# Stated goal:
Write out the listing, please, but only from its first line through the line containing "from mathutils.geometry import", exactly as given and without pictures.

• • •

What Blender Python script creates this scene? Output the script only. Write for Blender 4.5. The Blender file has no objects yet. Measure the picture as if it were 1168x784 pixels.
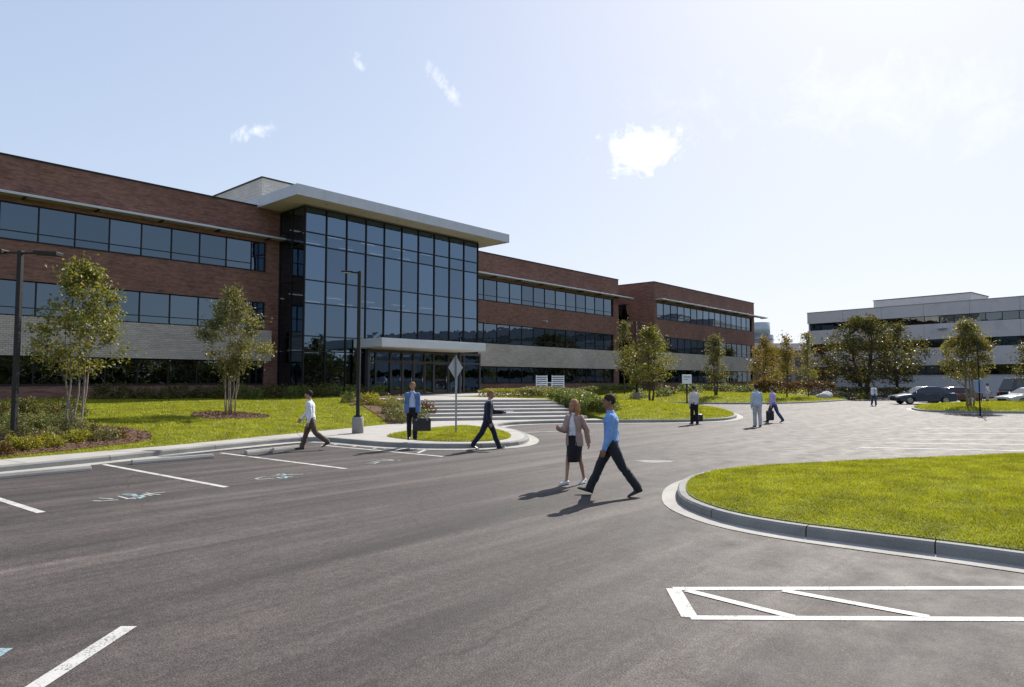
import bpy, bmesh, math, random
import numpy as np
from mathutils import Vector, Matrix, noise
from mathutils.geometry import delaunay_2d_cdt

rnd = random.Random(7)
scn = bpy.context.scene
COL = scn.collection
R = math.radians

# ---------------------------------------------------------------- camera model
FPX, HEAD, PITCH, EYE = 770.0, R(41.5), math.atan(42 / 770.0), 2.0
FW = Vector((math.cos(HEAD) * math.cos(PITCH), math.sin(HEAD) * math.cos(PITCH), math.sin(PITCH)))
RT = Vector((math.sin(HEAD), -math.cos(HEAD), 0))
UP = RT.cross(FW)

def ray(x, y):
    return FW + RT * ((x - 584) / FPX) + UP * ((392 - y) / FPX)
def gp(x, y, z=0.0):
    d = ray(x, y); t = (z - EYE) / d.z
    return Vector((d.x * t, d.y * t, z))
def at_depth(x, t):
    """ground point under image column x at camera depth t"""
    f = Vector((math.cos(HEAD), math.sin(HEAD), 0))
    v = f * t + RT * ((x - 584) / FPX * t)
    return Vector((v.x, v.y, 0))

cam = bpy.data.objects.new('camera', bpy.data.cameras.new('camera'))
COL.objects.link(cam)
cam.location = (0, 0, EYE)
cam.rotation_euler = Matrix((RT, UP, -FW)).transposed().to_euler()
cam.data.sensor_width = 36
cam.data.lens = FPX / 1168 * 36
cam.data.clip_start = 0.1
cam.data.clip_end = 6000
scn.camera = cam

# ---------------------------------------------------------------- object helpers
ORG = {}

def link(o):
    COL.objects.link(o); return o
def tag(o, label=None, cat=None, group=None, kind=None):
    if label: o['label'] = label
    if cat: o['category'] = cat
    if group: o['group'] = group
    if kind: o['kind'] = kind
    return o
def thing(name, label, cat, loc=(0, 0, 0), rz=0.0, group=None):
    o = bpy.data.objects.new(name, None)
    o.empty_display_size = .3
    link(o); o.location = loc; o.rotation_euler = (0, 0, rz)
    ORG[o.name] = Vector(loc)
    return tag(o, label, cat, group)

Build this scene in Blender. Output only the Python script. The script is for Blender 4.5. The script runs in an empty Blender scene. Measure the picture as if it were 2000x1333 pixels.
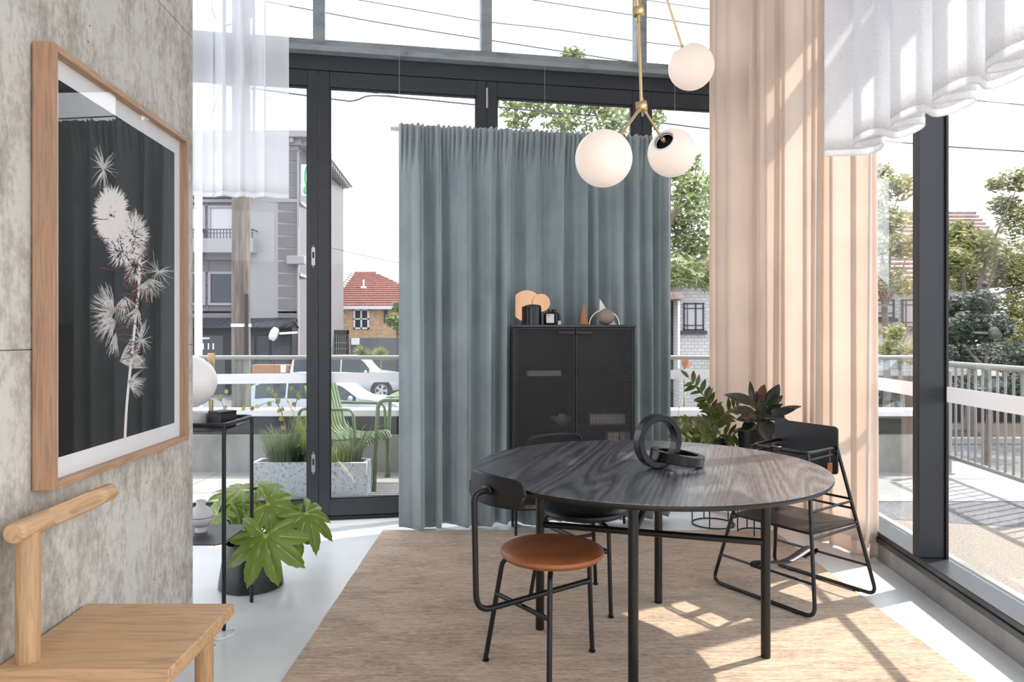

• • •

# Response for this exercise:
What Blender Python script creates this scene? Output the script only. Write for Blender 4.5. The Blender file has no objects yet. Measure the picture as if it were 1168x784 pixels.
import bpy, bmesh, math, random
import numpy as np
from mathutils import Vector, Matrix, noise
from mathutils.geometry import delaunay_2d_cdt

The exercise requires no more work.